Among the records that follow, find the line with "Write part 4" and the line with "r = (r[0], max(r[1], .13), r[2]);". Set down those lines and all lines between them exactly, without adding anything.

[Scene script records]
#####

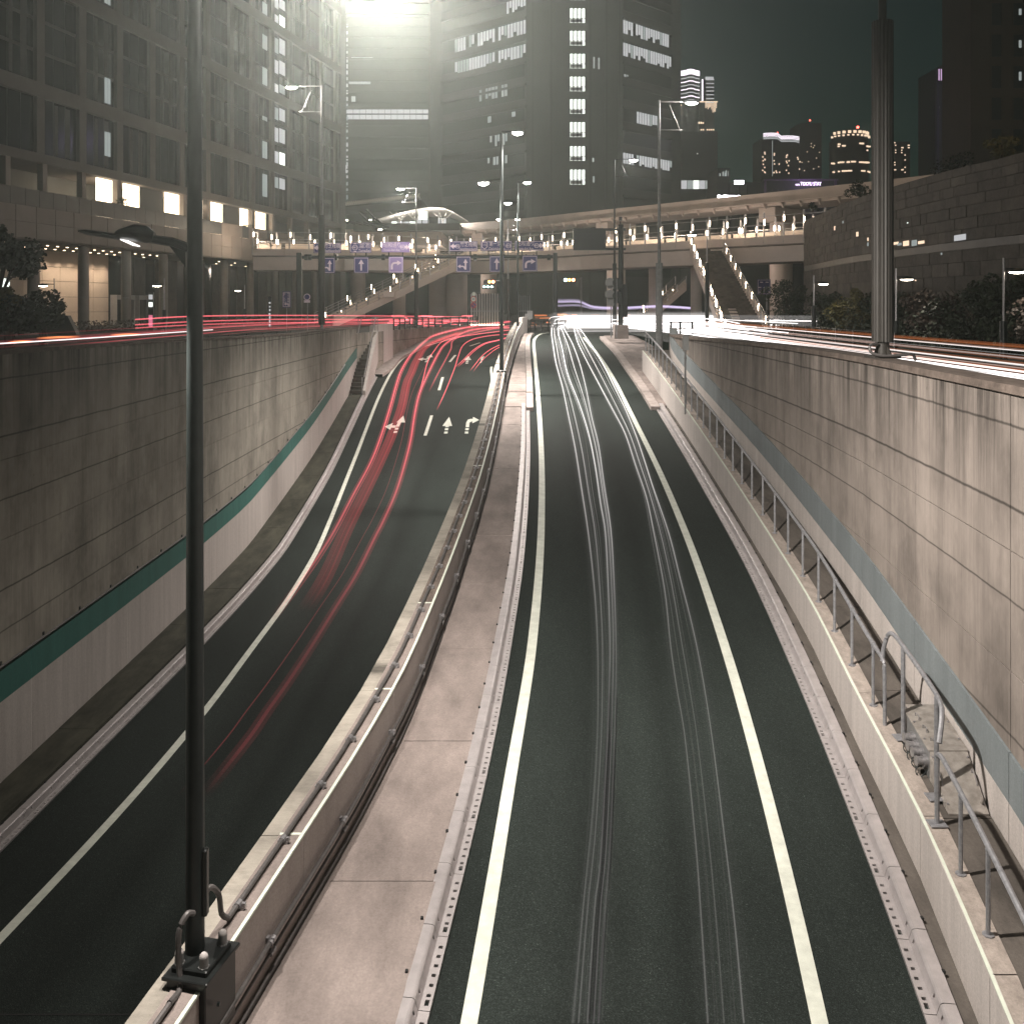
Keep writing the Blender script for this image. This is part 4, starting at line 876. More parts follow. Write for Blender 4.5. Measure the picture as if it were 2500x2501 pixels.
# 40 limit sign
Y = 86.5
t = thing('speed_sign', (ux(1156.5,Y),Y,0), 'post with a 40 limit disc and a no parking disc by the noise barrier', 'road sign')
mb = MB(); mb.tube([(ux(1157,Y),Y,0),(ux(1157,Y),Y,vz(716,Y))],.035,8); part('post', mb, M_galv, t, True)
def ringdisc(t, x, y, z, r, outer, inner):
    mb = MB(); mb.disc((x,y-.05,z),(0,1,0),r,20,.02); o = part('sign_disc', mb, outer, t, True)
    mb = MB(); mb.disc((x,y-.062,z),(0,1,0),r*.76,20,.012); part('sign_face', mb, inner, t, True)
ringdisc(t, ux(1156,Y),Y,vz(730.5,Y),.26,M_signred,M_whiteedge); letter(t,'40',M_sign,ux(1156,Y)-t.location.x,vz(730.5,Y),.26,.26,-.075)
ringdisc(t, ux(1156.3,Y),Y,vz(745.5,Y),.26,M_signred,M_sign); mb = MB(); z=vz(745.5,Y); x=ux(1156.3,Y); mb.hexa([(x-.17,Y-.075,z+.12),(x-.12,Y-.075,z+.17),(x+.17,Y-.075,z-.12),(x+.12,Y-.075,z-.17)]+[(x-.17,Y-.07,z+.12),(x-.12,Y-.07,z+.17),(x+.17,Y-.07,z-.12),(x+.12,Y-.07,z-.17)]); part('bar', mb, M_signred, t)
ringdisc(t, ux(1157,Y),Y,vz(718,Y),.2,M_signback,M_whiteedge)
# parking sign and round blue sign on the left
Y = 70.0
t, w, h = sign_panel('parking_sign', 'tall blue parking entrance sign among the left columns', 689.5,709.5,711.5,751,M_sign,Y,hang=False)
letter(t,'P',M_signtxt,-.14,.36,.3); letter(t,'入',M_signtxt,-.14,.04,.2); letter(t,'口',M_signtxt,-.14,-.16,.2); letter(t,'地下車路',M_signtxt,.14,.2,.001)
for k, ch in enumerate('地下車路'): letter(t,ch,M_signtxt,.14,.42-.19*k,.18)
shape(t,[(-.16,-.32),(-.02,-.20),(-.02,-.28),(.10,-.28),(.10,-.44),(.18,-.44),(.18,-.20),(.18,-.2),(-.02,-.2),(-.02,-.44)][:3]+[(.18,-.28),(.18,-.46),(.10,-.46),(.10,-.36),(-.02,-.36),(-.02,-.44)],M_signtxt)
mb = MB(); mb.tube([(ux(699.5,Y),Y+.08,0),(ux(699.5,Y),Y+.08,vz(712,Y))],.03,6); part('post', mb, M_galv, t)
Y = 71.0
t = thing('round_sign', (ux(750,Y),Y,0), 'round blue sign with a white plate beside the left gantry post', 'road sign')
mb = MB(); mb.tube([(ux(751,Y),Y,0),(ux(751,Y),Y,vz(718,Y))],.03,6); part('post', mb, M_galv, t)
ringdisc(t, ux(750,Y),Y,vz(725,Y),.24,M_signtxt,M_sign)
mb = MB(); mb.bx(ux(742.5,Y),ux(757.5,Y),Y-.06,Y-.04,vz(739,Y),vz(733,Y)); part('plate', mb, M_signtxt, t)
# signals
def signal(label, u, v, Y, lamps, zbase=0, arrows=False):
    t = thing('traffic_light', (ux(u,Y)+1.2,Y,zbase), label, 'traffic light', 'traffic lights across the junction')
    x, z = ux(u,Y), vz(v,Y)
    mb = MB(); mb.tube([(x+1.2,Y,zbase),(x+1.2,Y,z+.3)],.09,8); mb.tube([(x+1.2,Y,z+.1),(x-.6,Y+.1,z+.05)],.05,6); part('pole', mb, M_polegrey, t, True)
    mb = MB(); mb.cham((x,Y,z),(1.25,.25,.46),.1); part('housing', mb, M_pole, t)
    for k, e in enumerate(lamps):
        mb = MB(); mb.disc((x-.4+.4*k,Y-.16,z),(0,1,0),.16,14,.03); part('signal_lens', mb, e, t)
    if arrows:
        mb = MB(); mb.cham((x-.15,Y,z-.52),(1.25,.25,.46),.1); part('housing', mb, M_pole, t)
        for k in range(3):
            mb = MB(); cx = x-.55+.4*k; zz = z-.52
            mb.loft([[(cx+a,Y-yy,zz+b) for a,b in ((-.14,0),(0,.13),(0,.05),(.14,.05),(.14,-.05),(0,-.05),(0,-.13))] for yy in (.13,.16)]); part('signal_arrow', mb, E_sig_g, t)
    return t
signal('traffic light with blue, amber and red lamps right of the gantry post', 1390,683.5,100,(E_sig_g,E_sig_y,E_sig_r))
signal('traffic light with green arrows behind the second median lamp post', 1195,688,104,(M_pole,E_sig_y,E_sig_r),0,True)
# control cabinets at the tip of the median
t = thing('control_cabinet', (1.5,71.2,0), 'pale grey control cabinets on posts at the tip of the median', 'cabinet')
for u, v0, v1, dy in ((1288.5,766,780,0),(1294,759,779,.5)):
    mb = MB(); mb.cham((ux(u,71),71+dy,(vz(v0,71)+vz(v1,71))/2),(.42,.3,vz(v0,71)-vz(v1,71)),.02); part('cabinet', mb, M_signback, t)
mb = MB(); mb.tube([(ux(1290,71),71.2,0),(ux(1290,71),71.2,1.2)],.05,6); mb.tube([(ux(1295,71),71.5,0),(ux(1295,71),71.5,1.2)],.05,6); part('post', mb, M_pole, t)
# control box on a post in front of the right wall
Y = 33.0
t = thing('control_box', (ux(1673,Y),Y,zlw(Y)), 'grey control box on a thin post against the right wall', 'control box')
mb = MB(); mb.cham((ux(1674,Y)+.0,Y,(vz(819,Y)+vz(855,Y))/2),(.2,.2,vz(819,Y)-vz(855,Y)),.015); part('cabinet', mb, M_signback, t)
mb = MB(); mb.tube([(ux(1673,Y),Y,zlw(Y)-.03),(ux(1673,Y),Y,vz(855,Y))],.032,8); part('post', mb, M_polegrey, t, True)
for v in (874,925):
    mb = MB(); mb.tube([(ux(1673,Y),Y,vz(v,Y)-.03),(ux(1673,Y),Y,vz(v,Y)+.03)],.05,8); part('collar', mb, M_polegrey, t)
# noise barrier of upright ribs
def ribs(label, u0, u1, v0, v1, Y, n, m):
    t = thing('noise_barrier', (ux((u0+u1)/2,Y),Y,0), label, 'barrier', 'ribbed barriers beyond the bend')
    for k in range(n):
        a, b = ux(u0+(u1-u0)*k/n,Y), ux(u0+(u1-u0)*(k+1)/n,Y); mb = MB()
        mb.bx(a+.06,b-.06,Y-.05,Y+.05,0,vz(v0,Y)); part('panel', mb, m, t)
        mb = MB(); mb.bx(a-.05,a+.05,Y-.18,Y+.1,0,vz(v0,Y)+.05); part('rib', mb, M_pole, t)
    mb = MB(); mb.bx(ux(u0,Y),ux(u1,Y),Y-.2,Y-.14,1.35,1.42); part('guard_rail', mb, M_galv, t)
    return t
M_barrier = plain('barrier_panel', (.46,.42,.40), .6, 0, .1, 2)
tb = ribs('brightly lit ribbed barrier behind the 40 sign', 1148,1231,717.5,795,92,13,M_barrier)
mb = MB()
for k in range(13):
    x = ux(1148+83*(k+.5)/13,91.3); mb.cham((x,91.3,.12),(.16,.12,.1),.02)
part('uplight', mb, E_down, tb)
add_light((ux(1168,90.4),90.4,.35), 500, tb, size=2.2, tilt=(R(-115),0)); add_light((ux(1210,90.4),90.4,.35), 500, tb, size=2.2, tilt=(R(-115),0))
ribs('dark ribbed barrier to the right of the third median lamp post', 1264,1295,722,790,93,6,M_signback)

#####

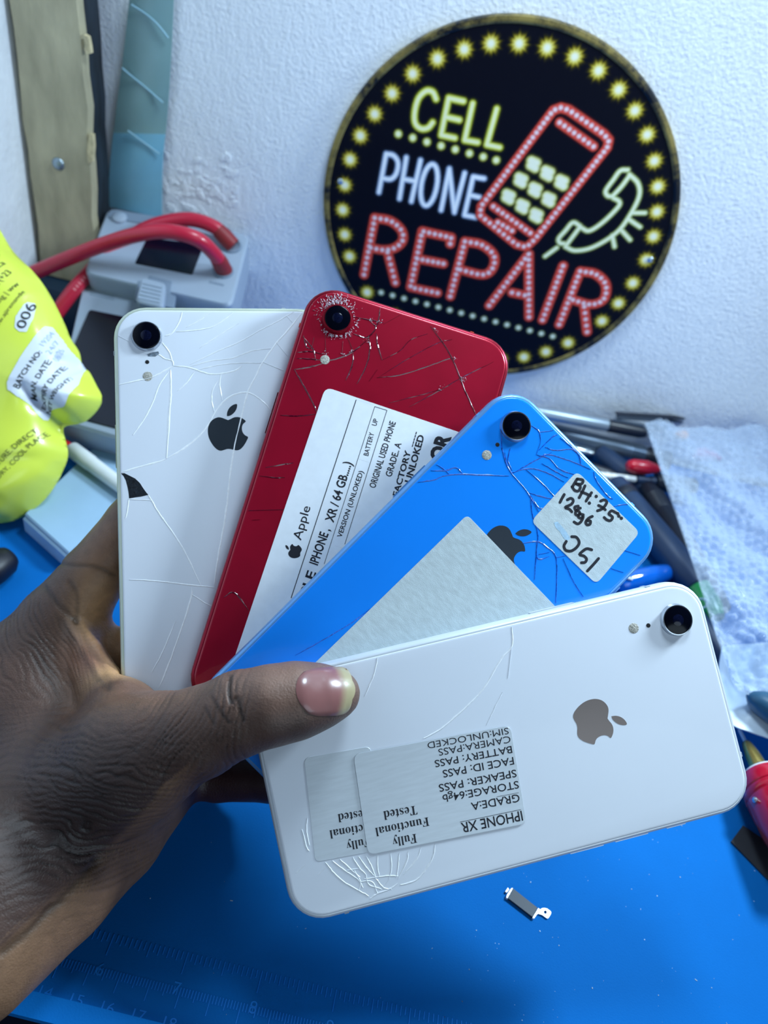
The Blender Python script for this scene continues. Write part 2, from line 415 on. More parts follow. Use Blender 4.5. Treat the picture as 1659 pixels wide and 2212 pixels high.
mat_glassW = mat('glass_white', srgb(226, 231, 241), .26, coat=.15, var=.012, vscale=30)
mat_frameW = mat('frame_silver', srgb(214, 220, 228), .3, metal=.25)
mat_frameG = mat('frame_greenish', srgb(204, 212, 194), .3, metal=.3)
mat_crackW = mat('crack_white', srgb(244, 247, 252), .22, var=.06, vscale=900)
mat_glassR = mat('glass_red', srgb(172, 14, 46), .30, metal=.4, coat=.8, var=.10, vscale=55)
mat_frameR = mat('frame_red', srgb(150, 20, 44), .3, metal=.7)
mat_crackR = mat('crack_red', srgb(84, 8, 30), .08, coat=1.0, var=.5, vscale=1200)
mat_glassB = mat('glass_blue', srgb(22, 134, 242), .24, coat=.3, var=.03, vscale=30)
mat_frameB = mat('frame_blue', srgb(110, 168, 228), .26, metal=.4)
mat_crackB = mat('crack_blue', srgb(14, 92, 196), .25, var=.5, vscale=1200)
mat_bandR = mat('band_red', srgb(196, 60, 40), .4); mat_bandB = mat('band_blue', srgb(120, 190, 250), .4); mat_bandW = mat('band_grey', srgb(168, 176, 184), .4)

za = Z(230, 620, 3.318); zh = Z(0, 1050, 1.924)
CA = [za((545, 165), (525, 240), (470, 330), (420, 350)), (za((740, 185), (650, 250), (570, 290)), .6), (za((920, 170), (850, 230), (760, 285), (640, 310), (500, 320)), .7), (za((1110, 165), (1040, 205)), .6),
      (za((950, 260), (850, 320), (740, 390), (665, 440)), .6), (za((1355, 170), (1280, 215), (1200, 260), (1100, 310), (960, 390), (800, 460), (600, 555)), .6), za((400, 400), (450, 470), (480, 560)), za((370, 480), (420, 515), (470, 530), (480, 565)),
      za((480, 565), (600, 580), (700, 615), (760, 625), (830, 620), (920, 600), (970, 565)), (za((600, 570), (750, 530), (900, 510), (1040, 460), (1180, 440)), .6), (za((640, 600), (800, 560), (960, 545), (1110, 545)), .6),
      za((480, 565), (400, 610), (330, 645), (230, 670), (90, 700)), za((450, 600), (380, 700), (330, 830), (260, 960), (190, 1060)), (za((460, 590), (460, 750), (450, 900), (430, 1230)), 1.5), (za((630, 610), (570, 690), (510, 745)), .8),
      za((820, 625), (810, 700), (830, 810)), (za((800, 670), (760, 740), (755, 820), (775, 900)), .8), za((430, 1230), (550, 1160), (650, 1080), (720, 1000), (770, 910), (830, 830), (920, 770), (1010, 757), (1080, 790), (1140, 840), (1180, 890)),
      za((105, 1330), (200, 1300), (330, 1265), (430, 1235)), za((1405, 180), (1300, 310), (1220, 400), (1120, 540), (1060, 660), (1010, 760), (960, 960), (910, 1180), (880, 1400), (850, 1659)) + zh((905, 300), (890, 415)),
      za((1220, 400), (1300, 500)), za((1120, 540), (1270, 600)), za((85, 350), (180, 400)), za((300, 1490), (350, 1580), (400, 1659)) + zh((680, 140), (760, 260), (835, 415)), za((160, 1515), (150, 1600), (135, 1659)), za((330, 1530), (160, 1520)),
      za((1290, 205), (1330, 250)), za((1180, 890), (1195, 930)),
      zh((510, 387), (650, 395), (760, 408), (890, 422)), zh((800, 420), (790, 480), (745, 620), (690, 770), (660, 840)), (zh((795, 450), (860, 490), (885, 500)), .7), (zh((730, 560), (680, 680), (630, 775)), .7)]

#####

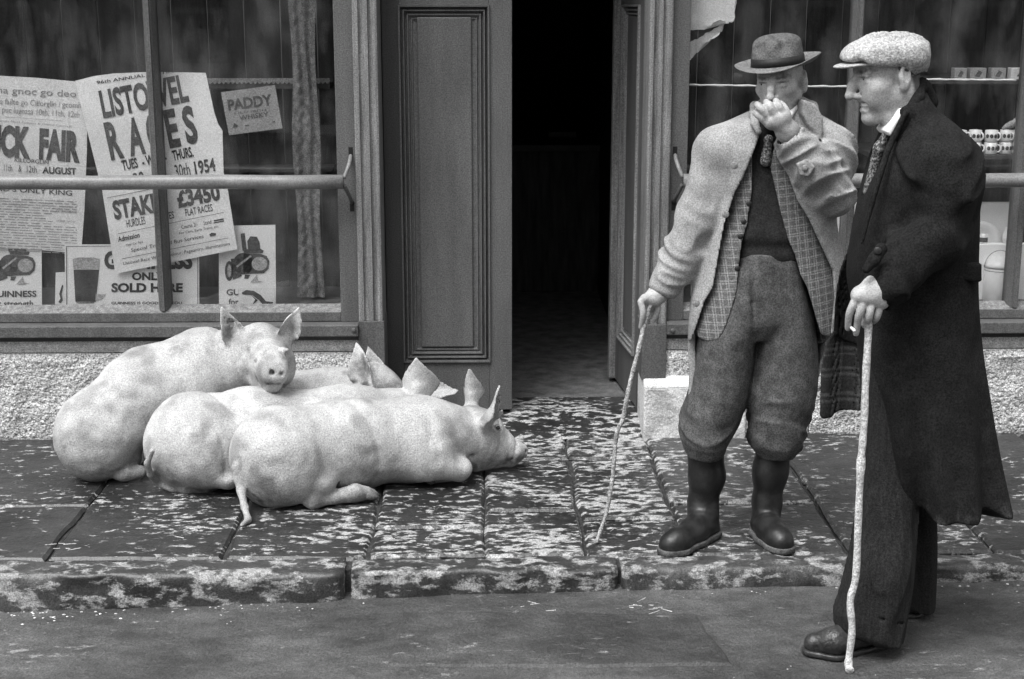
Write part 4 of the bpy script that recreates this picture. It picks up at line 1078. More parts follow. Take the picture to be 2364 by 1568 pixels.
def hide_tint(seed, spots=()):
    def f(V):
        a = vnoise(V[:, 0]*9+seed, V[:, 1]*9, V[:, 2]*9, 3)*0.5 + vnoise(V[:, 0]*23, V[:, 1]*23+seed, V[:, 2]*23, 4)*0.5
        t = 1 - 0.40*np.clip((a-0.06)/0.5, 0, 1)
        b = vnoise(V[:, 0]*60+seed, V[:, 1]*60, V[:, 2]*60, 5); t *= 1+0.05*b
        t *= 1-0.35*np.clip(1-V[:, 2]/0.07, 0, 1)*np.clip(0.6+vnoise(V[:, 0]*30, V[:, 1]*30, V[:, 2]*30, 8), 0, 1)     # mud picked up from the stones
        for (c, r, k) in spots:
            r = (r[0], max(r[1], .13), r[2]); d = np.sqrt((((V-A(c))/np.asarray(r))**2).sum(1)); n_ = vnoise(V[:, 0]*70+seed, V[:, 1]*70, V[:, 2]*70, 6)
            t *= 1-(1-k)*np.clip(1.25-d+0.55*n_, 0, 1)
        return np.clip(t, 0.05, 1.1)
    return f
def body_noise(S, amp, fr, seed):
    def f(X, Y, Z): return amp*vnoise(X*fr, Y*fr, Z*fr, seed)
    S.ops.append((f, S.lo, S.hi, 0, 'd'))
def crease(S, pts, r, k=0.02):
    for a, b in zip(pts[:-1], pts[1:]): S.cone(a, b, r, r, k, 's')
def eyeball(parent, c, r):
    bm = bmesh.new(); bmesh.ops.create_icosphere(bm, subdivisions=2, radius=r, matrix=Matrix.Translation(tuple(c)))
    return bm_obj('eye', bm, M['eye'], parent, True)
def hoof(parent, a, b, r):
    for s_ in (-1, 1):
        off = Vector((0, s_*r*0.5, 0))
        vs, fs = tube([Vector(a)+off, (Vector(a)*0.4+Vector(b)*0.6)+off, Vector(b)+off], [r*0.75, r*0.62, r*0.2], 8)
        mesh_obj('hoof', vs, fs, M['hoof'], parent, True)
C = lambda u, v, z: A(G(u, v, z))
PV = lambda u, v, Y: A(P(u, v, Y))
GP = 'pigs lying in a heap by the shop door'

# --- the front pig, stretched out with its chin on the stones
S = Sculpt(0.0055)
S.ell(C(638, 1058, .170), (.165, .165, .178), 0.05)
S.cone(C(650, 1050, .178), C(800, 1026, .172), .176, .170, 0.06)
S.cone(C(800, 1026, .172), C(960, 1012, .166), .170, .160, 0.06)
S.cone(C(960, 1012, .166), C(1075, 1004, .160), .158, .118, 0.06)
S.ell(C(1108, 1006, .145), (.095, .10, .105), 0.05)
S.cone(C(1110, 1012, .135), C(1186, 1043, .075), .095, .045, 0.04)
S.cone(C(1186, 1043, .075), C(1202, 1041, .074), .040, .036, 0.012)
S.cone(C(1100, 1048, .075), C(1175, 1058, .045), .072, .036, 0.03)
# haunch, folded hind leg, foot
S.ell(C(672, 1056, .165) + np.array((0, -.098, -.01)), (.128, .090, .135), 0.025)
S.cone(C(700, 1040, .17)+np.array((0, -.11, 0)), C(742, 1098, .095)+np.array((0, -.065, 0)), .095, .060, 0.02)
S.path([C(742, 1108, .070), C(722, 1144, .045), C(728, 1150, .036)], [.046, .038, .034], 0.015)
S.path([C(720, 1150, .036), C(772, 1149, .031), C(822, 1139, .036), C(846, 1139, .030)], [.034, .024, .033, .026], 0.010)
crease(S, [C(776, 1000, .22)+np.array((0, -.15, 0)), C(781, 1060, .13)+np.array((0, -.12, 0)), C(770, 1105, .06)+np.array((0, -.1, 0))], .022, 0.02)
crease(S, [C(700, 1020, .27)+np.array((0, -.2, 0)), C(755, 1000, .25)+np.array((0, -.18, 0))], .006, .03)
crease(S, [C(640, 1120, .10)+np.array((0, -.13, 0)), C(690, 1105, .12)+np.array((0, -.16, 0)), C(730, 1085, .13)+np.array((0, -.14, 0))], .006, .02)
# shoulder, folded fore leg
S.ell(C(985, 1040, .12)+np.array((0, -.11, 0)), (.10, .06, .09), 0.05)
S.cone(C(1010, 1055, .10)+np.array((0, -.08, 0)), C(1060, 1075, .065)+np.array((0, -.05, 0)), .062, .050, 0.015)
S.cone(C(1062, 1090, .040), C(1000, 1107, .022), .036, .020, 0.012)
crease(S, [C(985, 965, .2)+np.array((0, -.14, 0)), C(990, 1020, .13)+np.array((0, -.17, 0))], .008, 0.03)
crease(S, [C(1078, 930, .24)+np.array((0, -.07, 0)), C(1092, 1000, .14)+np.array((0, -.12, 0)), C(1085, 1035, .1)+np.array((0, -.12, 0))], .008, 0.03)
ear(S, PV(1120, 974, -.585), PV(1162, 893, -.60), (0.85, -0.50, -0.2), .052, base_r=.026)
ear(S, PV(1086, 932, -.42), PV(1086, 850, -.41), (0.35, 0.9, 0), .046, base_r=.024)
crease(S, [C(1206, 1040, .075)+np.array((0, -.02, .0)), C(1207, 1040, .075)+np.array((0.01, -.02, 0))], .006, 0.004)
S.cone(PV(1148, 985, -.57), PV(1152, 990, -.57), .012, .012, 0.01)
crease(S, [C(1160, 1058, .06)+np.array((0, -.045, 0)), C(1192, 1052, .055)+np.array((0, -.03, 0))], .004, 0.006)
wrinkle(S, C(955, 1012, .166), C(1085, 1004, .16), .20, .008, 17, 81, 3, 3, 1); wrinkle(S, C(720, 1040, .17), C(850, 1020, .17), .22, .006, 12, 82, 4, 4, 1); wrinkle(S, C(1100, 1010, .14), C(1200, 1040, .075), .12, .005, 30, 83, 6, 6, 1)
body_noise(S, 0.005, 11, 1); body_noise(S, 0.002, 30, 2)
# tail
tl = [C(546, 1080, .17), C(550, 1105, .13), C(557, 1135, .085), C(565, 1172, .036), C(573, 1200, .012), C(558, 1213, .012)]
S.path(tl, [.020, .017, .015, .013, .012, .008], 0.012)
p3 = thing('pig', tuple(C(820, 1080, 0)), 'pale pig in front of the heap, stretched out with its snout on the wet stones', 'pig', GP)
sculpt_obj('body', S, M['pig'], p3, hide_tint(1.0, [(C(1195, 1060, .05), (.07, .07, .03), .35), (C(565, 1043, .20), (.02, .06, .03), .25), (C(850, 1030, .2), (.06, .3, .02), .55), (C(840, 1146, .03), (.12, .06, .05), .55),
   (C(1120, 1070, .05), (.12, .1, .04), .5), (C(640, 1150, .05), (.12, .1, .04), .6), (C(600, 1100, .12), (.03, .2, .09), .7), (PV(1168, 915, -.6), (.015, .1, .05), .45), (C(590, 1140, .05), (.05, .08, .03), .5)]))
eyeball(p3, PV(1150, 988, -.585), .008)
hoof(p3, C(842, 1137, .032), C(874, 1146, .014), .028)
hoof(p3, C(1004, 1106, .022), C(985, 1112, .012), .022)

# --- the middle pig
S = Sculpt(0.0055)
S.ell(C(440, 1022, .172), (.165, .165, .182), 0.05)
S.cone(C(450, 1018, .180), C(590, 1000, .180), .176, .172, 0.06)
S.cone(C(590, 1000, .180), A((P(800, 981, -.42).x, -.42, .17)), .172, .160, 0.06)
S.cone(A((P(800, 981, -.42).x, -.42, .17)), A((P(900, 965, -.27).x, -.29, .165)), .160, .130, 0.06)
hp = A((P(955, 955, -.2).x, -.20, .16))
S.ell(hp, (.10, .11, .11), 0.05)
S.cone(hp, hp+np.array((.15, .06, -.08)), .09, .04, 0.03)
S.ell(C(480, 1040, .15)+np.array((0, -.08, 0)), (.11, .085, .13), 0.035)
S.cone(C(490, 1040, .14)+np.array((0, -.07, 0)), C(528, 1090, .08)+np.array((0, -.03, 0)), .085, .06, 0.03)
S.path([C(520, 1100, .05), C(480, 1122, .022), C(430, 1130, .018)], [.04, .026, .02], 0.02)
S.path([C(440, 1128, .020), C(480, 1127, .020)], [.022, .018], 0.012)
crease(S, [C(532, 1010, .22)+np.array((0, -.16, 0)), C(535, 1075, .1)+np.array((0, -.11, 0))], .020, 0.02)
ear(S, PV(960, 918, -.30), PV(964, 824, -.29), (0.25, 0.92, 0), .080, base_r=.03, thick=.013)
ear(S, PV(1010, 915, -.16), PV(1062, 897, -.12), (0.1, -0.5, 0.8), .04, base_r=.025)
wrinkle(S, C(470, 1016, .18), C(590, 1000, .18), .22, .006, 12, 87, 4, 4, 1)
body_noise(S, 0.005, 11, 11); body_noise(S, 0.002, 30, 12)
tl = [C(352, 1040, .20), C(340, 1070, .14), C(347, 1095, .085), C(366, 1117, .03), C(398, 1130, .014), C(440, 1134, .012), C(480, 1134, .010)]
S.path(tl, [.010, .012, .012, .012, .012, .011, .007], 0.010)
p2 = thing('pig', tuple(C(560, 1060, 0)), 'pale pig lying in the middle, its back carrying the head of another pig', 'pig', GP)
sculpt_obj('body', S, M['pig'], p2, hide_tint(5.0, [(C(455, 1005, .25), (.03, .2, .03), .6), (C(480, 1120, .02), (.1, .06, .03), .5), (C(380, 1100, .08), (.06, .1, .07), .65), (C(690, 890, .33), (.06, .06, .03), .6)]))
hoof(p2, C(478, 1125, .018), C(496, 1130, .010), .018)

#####

» Exercise result
Write part 4 of the bpy script that recreates this picture. It picks up at line 1078. More parts follow. Take the picture to be 2364 by 1568 pixels.
def hide_tint(seed, spots=()):
    def f(V):
        a = vnoise(V[:, 0]*9+seed, V[:, 1]*9, V[:, 2]*9, 3)*0.5 + vnoise(V[:, 0]*23, V[:, 1]*23+seed, V[:, 2]*23, 4)*0.5
        t = 1 - 0.40*np.clip((a-0.06)/0.5, 0, 1)
        b = vnoise(V[:, 0]*60+seed, V[:, 1]*60, V[:, 2]*60, 5); t *= 1+0.05*b
        t *= 1-0.35*np.clip(1-V[:, 2]/0.07, 0, 1)*np.clip(0.6+vnoise(V[:, 0]*30, V[:, 1]*30, V[:, 2]*30, 8), 0, 1)     # mud picked up from the stones
        for (c, r, k) in spots:
            r = (r[0], max(r[1], .13), r[2]); d = np.sqrt((((V-A(c))/np.asarray(r))**2).sum(1)); n_ = vnoise(V[:, 0]*70+seed, V[:, 1]*70, V[:, 2]*70, 6)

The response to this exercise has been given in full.